-- Records for the exercise start --
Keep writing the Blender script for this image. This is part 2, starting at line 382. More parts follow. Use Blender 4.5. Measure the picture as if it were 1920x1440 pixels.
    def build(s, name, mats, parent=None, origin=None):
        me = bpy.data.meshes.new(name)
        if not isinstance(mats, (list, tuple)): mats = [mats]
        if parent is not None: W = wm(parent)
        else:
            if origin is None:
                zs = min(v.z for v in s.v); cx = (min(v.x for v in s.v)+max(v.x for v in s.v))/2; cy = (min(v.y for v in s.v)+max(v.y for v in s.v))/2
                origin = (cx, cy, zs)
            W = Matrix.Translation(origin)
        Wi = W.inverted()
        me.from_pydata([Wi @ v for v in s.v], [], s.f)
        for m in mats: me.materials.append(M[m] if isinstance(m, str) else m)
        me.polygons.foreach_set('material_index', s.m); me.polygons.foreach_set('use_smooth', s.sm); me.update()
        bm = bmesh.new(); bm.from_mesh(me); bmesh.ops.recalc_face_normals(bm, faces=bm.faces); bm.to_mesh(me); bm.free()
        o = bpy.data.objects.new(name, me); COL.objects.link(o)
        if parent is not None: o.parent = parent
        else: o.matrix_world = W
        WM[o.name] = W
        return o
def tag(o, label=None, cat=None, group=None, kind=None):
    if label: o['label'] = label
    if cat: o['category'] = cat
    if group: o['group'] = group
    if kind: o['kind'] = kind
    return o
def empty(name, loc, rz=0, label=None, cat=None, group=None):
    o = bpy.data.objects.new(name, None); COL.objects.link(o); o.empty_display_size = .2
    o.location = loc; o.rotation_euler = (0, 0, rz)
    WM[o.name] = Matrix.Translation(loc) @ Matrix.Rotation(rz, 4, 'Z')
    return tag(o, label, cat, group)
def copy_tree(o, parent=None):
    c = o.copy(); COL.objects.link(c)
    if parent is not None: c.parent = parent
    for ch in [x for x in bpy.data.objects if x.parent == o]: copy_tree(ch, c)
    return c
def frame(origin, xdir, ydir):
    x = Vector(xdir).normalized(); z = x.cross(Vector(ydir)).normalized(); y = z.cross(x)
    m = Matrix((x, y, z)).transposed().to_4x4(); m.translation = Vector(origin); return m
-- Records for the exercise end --
-- Records for the exercise start --
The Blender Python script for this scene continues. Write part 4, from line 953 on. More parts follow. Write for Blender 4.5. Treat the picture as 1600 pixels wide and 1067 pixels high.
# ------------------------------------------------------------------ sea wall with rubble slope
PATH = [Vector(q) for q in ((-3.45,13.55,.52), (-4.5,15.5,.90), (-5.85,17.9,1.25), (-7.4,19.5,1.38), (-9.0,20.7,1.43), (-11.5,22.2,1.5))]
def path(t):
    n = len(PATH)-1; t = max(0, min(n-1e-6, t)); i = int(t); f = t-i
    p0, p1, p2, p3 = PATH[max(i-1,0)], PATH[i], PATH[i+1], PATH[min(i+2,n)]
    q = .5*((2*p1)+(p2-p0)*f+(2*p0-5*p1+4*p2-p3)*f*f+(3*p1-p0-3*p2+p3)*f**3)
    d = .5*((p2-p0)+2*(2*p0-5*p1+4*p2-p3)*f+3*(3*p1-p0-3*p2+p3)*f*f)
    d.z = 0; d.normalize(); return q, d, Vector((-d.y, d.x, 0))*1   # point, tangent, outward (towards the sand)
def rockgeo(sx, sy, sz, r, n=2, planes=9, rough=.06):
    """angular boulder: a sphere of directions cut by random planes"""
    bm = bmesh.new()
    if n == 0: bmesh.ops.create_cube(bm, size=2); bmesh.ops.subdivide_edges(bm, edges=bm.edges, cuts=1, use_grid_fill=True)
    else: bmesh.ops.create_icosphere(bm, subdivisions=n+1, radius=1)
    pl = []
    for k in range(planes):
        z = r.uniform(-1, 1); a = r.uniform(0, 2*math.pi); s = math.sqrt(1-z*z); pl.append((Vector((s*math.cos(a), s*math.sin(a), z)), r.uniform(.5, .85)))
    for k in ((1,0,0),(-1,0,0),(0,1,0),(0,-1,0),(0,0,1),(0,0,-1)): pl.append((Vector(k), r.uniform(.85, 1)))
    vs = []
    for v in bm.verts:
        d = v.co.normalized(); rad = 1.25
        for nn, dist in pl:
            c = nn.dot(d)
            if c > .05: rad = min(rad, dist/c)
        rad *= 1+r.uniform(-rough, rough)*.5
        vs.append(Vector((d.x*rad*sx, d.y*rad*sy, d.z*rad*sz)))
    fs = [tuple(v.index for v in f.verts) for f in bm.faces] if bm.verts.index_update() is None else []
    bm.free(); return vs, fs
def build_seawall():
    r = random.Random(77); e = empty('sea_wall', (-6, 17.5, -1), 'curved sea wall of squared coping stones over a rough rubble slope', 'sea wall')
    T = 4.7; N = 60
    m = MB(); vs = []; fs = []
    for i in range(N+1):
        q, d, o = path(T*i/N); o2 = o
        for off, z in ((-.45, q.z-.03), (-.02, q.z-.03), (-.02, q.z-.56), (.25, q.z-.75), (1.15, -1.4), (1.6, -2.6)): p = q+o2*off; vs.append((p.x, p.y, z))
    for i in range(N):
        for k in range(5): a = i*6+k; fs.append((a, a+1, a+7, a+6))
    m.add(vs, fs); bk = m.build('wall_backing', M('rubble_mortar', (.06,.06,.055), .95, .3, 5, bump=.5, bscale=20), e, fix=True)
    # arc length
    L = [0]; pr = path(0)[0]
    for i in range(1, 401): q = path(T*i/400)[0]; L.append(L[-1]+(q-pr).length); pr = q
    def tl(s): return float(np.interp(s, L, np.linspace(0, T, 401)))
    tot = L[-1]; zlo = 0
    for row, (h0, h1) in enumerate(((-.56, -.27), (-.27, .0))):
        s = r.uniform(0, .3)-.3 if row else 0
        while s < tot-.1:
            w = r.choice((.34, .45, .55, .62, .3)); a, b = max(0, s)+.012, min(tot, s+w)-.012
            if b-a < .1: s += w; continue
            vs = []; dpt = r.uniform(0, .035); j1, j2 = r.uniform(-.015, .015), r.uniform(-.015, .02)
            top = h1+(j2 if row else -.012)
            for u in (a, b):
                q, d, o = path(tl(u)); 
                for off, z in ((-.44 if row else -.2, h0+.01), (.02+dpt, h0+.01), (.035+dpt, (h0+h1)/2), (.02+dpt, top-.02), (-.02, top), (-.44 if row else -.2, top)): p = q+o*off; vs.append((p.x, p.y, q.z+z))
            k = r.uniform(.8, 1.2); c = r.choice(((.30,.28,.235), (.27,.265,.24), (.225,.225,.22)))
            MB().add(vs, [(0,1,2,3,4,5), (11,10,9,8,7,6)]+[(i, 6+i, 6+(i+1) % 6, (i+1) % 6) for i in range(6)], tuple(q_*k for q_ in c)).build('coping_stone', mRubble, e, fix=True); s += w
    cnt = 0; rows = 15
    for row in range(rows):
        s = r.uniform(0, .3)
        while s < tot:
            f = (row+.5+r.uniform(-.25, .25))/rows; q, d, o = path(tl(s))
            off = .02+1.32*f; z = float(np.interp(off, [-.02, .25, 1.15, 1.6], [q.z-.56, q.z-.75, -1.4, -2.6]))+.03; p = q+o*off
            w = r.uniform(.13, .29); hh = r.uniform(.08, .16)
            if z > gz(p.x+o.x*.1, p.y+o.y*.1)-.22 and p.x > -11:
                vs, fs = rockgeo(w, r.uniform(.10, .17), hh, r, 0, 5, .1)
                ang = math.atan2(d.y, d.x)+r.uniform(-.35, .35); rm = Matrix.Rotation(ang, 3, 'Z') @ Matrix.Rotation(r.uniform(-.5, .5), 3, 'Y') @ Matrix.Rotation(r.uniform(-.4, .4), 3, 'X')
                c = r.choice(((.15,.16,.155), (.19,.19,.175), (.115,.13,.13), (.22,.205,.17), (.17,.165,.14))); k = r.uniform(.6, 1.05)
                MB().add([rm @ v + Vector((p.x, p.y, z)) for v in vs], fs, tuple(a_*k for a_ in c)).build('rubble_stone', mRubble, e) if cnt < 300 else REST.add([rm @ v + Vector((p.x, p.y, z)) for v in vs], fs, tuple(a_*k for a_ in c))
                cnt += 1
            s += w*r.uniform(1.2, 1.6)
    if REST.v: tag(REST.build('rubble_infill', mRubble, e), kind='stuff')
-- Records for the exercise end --
Exercise description:
Lines holding the word "this" in the entries above are the ones to pull out. Copy them all.

Solution to the problem:
Keep writing the Blender script for this image. This is part 2, starting at line 382. More parts follow. Use Blender 4.5. Measure the picture as if it were 1920x1440 pixels.
The Blender Python script for this scene continues. Write part 4, from line 953 on. More parts follow. Write for Blender 4.5. Treat the picture as 1600 pixels wide and 1067 pixels high.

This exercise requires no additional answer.